» **Data extract**
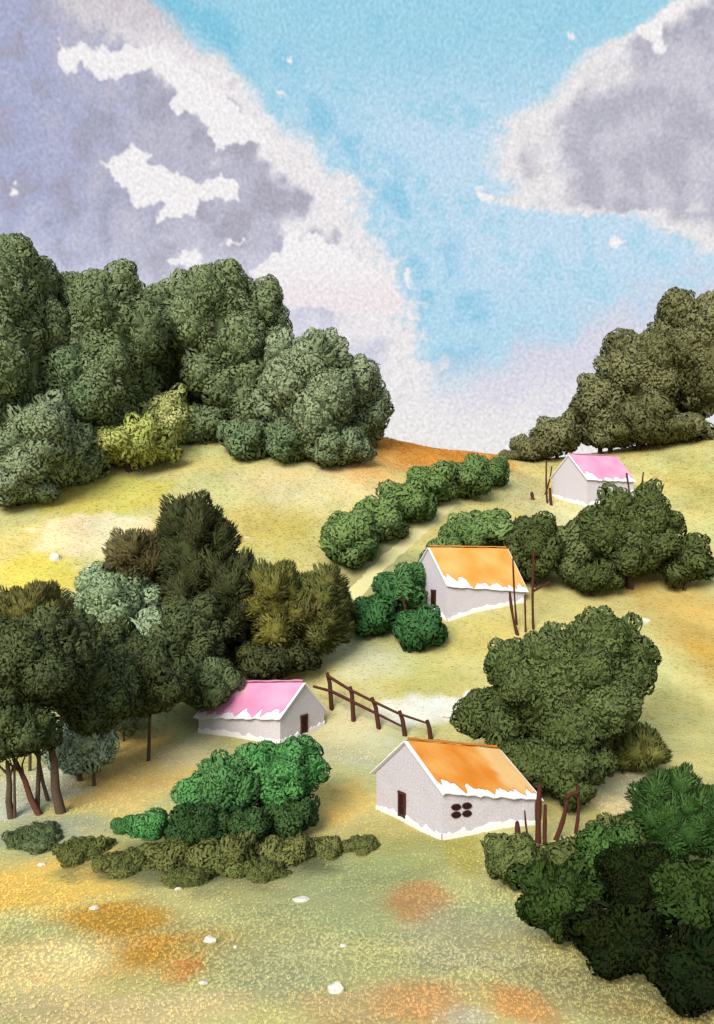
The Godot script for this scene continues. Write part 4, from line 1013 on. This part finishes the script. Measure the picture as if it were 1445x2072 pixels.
	bare_trunk("reddish trunk leaning right under the grove, at the left edge", g, Vector3(-17.2, 3.67, -47.89), Vector3(-18.52, 6.65, -48), 0.16, true)
	bare_trunk("thickest grey trunk under the grove, curving to the right", g, Vector3(-16.12, 3.65, -48.18), Vector3(-16.88, 8, -48.5), 0.24, false)
	bare_trunk("slim straight dark trunk on the right side of the grove", g, Vector3(-16.93, 3.62, -54.02), Vector3(-16.91, 7.48, -53), 0.12, false)
	bare_trunk("dark trunk at the very left edge of the grove", g, Vector3(-18.5, 3.65, -47.4), Vector3(-18.73, 6.66, -47.5), 0.17, false)
	bare_trunk("thin pale trunk between the reddish and the thickest one", g, Vector3(-17.41, 3.75, -49.94), Vector3(-18.24, 7.07, -50), 0.1, false)
	print("leaf triangles ", total)

func bare_trunk(label: String, group: String, foot: Vector3, top: Vector3, r: float, red: bool):
	var o = thing("tree_trunk", label, "tree", foot, group)
	var t = top - foot; var st = new_st()
	var side = t.cross(Vector3.FORWARD).normalized() * r * 0.7
	tube(st, [t * -0.08, t * 0.02, t * 0.3 + side * 0.6, t * 0.6 - side * 0.4, t], [r * 1.5, r * 1.15, r, r * 0.85, r * 0.6], 9)
	var m = surface(Color8(120, 78, 62), 0.95, streak, 0.8, streak, 3.0) if red else bark_mat
	part("trunk", done(st), m, o)
	for k in 2:
		st = new_st(); var e = t * 1.02 + Vector3(0.9 if k == 0 else -1.0, 0.8, 0.3)
		tube(st, [t * (0.62 + 0.14 * k), t * 0.9 + Vector3(0.3 if k == 0 else -0.35, 0, 0.1), e], [r * 0.45, r * 0.32, r * 0.15], 6)
		part("limb", done(st), m, o)

# ================================================================ pale stones in the grass
func stone(at: Vector3, w: float, h: float, label: String):
	var r = RandomNumberGenerator.new(); r.seed = hash(label)
	w *= 0.8; h *= 0.8
	var st = new_st(); var nu = 9; var nv = 6; var P = []
	for j in nv + 1:
		var row = []
		for i in nu:
			var th = PI * j / nv; var ph = TAU * i / nu
			var k = 1.0 + r.randf_range(-0.16, 0.16)
			row.append(Vector3(sin(th) * cos(ph) * w * 0.55 * k, cos(th) * h * 0.5 * k, sin(th) * sin(ph) * w * 0.42 * k))
		P.append(row)
	for i in nu: P[0][i] = P[0][0]; P[nv][i] = P[nv][0]
	for j in nv:
		for i in nu:
			var i2 = (i + 1) % nu
			quad(st, P[j][i], P[j][i2], P[j + 1][i2], P[j + 1][i], P[j][i] + P[j + 1][i2])
	var o = MeshInstance3D.new(); o.name = numbered("white_stone"); o.mesh = done(st); o.material_override = stone_mat; o.position = at + Vector3(0, h * 0.04, 0); o.rotation.y = r.randf() * 0.6 - 0.3
	add_child(o); tag(o, label, "stone", "pale stones in the grass")

func stones():
	stone(Vector3(-28.28, 15.51, -83.11), 1.3, 1.67, "pale square boulder on the upper yellow field")
	stone(Vector3(-24.35, 14.65, -82.05), 2.1, 1.01, "flat white boulder at the edge of the pale grey green tree")
	stone(Vector3(-5.03, 5.29, -30.34), 0.57, 0.44, "whitest stone on the ochre slope at the front")
	stone(Vector3(-0.45, 5.57, -29.42), 0.3, 0.26, "small white stone alone on the olive slope")
	stone(Vector3(-0.57, 6.88, -24.24), 0.57, 0.59, "large pale flat stone near the bottom, beside the orange earth")
	stone(Vector3(-4.32, 6.72, -24.95), 0.33, 0.17, "thin white stone beside the deep orange patch")
	stone(Vector3(-4.09, 5.38, -29.74), 0.17, 0.2, "tiny white pebble right of the whitest stone")
	stone(Vector3(-10.33, 4.4, -34.81), 0.5, 0.31, "white stone on the ochre strip at the left front")
	stone(Vector3(-5.38, 3.62, -47.71), 0.74, 0.37, "white stone lying under the bright green garden bush")
	stone(Vector3(-2.31, 3.89, -36.78), 0.9, 0.29, "long pale stone on the olive slope below the front house")
	stone(Vector3(25.16, 10.45, -77.51), 1.12, 0.6, "white stone by the top of the spreading tree")
	stone(Vector3(8.44, 5.86, -66.59), 1.34, 1.63, "pale jagged rock left of the spreading tree")
	stone(Vector3(6.92, 5.18, -64.55), 1.58, 0.58, "low pale rock at the end of the rail fence")
	stone(Vector3(15.66, 3.71, -48.23), 0.65, 0.91, "pinkish white rock on the pale bank above the thicket")
	stone(Vector3(-14.84, 3.38, -41.78), 0.51, 0.23, "small flat white stone at the left front below the grove")
	stone(Vector3(21.88, 10.01, -76.6), 1.71, 0.68, "white slab just above the spreading tree")
	stone(Vector3(-11.08, 17.36, -89.32), 0.8, 0.4, "small white stone on the ochre slope beside the tallest dark tree")
	stone(Vector3(-7.58, 4.03, -37.52), 0.33, 0.21, "small white stone at the end of the olive scrub")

» **Problem details**
Take the listing above and restate it word for word, without its pictures.

» **Correct response**
The Godot script for this scene continues. Write part 4, from line 1013 on. This part finishes the script. Measure the picture as if it were 1445x2072 pixels.
	bare_trunk("reddish trunk leaning right under the grove, at the left edge", g, Vector3(-17.2, 3.67, -47.89), Vector3(-18.52, 6.65, -48), 0.16, true)
	bare_trunk("thickest grey trunk under the grove, curving to the right", g, Vector3(-16.12, 3.65, -48.18), Vector3(-16.88, 8, -48.5), 0.24, false)
	bare_trunk("slim straight dark trunk on the right side of the grove", g, Vector3(-16.93, 3.62, -54.02), Vector3(-16.91, 7.48, -53), 0.12, false)
	bare_trunk("dark trunk at the very left edge of the grove", g, Vector3(-18.5, 3.65, -47.4), Vector3(-18.73, 6.66, -47.5), 0.17, false)
	bare_trunk("thin pale trunk between the reddish and the thickest one", g, Vector3(-17.41, 3.75, -49.94), Vector3(-18.24, 7.07, -50), 0.1, false)
	print("leaf triangles ", total)

func bare_trunk(label: String, group: String, foot: Vector3, top: Vector3, r: float, red: bool):
	var o = thing("tree_trunk", label, "tree", foot, group)
	var t = top - foot; var st = new_st()
	var side = t.cross(Vector3.FORWARD).normalized() * r * 0.7
	tube(st, [t * -0.08, t * 0.02, t * 0.3 + side * 0.6, t * 0.6 - side * 0.4, t], [r * 1.5, r * 1.15, r, r * 0.85, r * 0.6], 9)
	var m = surface(Color8(120, 78, 62), 0.95, streak, 0.8, streak, 3.0) if red else bark_mat
	part("trunk", done(st), m, o)
	for k in 2:
		st = new_st(); var e = t * 1.02 + Vector3(0.9 if k == 0 else -1.0, 0.8, 0.3)
		tube(st, [t * (0.62 + 0.14 * k), t * 0.9 + Vector3(0.3 if k == 0 else -0.35, 0, 0.1), e], [r * 0.45, r * 0.32, r * 0.15], 6)
		part("limb", done(st), m, o)

# ================================================================ pale stones in the grass
func stone(at: Vector3, w: float, h: float, label: String):
	var r = RandomNumberGenerator.new(); r.seed = hash(label)
	w *= 0.8; h *= 0.8
	var st = new_st(); var nu = 9; var nv = 6; var P = []
	for j in nv + 1:
		var row = []
		for i in nu:
			var th = PI * j / nv; var ph = TAU * i / nu
			var k = 1.0 + r.randf_range(-0.16, 0.16)
			row.append(Vector3(sin(th) * cos(ph) * w * 0.55 * k, cos(th) * h * 0.5 * k, sin(th) * sin(ph) * w * 0.42 * k))
		P.append(row)
	for i in nu: P[0][i] = P[0][0]; P[nv][i] = P[nv][0]
	for j in nv:
		for i in nu:
			var i2 = (i + 1) % nu
			quad(st, P[j][i], P[j][i2], P[j + 1][i2], P[j + 1][i], P[j][i] + P[j + 1][i2])
	var o = MeshInstance3D.new(); o.name = numbered("white_stone"); o.mesh = done(st); o.material_override = stone_mat; o.position = at + Vector3(0, h * 0.04, 0); o.rotation.y = r.randf() * 0.6 - 0.3
	add_child(o); tag(o, label, "stone", "pale stones in the grass")

func stones():
	stone(Vector3(-28.28, 15.51, -83.11), 1.3, 1.67, "pale square boulder on the upper yellow field")
	stone(Vector3(-24.35, 14.65, -82.05), 2.1, 1.01, "flat white boulder at the edge of the pale grey green tree")
	stone(Vector3(-5.03, 5.29, -30.34), 0.57, 0.44, "whitest stone on the ochre slope at the front")
	stone(Vector3(-0.45, 5.57, -29.42), 0.3, 0.26, "small white stone alone on the olive slope")
	stone(Vector3(-0.57, 6.88, -24.24), 0.57, 0.59, "large pale flat stone near the bottom, beside the orange earth")
	stone(Vector3(-4.32, 6.72, -24.95), 0.33, 0.17, "thin white stone beside the deep orange patch")
	stone(Vector3(-4.09, 5.38, -29.74), 0.17, 0.2, "tiny white pebble right of the whitest stone")
	stone(Vector3(-10.33, 4.4, -34.81), 0.5, 0.31, "white stone on the ochre strip at the left front")
	stone(Vector3(-5.38, 3.62, -47.71), 0.74, 0.37, "white stone lying under the bright green garden bush")
	stone(Vector3(-2.31, 3.89, -36.78), 0.9, 0.29, "long pale stone on the olive slope below the front house")
	stone(Vector3(25.16, 10.45, -77.51), 1.12, 0.6, "white stone by the top of the spreading tree")
	stone(Vector3(8.44, 5.86, -66.59), 1.34, 1.63, "pale jagged rock left of the spreading tree")
	stone(Vector3(6.92, 5.18, -64.55), 1.58, 0.58, "low pale rock at the end of the rail fence")
	stone(Vector3(15.66, 3.71, -48.23), 0.65, 0.91, "pinkish white rock on the pale bank above the thicket")
	stone(Vector3(-14.84, 3.38, -41.78), 0.51, 0.23, "small flat white stone at the left front below the grove")
	stone(Vector3(21.88, 10.01, -76.6), 1.71, 0.68, "white slab just above the spreading tree")
	stone(Vector3(-11.08, 17.36, -89.32), 0.8, 0.4, "small white stone on the ochre slope beside the tallest dark tree")
	stone(Vector3(-7.58, 4.03, -37.52), 0.33, 0.21, "small white stone at the end of the olive scrub")